What do condos and a golf course in Pigeon Forge in the Smokies, a Bible-story theme park in Middle Tennessee, and Graceland have in common? They’re all proposed Tourism Development Zones, the latest craze in public finance in Tennessee.
Last week, the state legislature approved TDZs, as they’re called, for Graceland and the Mid-South Fairgrounds.
The government jargon is confusing, but the idea is fairly straightforward and not really new: A hot tourist destination generates additional property and sales taxes that fund public improvements that generate more private development, and so on.
Although it isn’t called a TDZ, Tunica is an obvious example of a big tourism windfall. A county with 10,000 residents lays a 4 percent tax on the casinos, netting over $50 million a year. Many of the customers come from afar. The taxes fund new schools, roads, law enforcement, fitness centers, a downtown mall, and an arena. City and county leaders have to work hard just to think up ways to spend all the money. Property taxes in Tunica were cut to zero. Now that’s tourism-driven development.
TDZs were originally supposed to help pay for convention centers and “qualified public use facilities.” The definition has been stretched to include privately owned tourist attractions and “qualified associated development” a mile and a half away. Tennessee lawmakers, apparently fearing a cascade of “me-too” requests from small-scale TDZ projects across the state, set a threshold of at least $200 million of investment.

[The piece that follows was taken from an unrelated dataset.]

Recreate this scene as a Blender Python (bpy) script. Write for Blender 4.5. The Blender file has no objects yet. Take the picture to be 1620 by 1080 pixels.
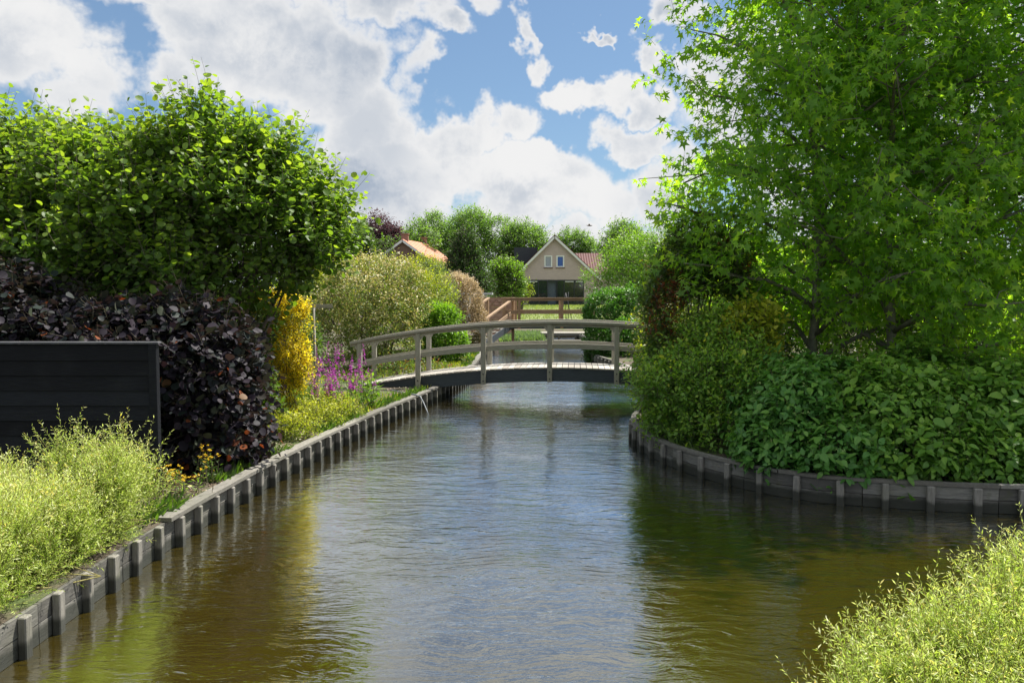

But when wishful thinking is the ante, players will always be drawn to the table, including the developer of the proposed Bible Park USA near Murfreesboro.
In Memphis, Graceland is a tourist attraction with worldwide recognition. But it counts visitors in hundreds of thousands, while Gatlinburg and Tunica count them in millions. Investor Robert S.X. Sillerman, whose company, CKX Inc., owns the marketing rights to Elvis Presley, says it will spend over $100 million on two hotels, an expanded visitors center, and retail shops if the public sector does about $60 million. According to CKX filings, this will “grow the Graceland experience as the centerpiece of the Whitehaven section of Memphis.” Having sold records, movies, and memorabilia, the King of Rock-and-Roll is now selling buried power lines, blight removal, and clean streets.
The Mid-South Fairgrounds as a TDZ is another stretch. Tourism was the driving force of the fairgrounds when Libertyland opened on July 4th, 1976, the American bicentennial. The Mid-South Fair was a regional draw, and there were major concerts at the Mid-South Coliseum. Thirty-one years later, Libertyland and the Coliseum are closed, the cattle barns are an eyesore, and the fair will soon be moving, The only “qualified public use facility” that can lap up state TDZ funds is the stadium.
Whatever happens at the fairgrounds in its next incarnation will primarily be for the patronage and benefit of Memphians, not tourists. Say there is some combination of a renovated or new football stadium, a minimally renovated Coliseum, the Salvation Army/Kroc recreational center, the Children’s Museum, playing fields, a school, new housing in the Beltline neighborhood east of the fairgrounds, and one or more big-box retailers such as Wal-Mart or Target. Where’s the tourism tax windfall?
A typical University of Memphis in-conference football game crowd is about 30,000. Unless the Tigers get into a Bowl Championship Series conference, that isn’t likely to change. If the retailers and restaurants, aka “qualified associated development,” fail or don’t come, everything else is either publicly owned or nonprofit, and that means no tax revenue, and taxpayers are left holding the bag.
Improving the fairgrounds and Elvis Presley Boulevard with ordinary taxes may be hard politically. But twisting the meaning of plain words to collar state or federal funding is a dangerous game. Look at the FedExForum parking garage and its phantom MATA station. Some of the most extravagant follies in Memphis — the trolley, The Pyramid, Mud Island, Beale Street Landing — have been or will be built in the name of tourism, which is one reason many Memphians regard them with apathy or resentment. Anyone who proposes to develop Graceland or the Mid-South Fairgrounds (including Henry Turley, who is a board member of the parent company of this newspaper) has their work cut out for them, even with TDZ approval from Nashville.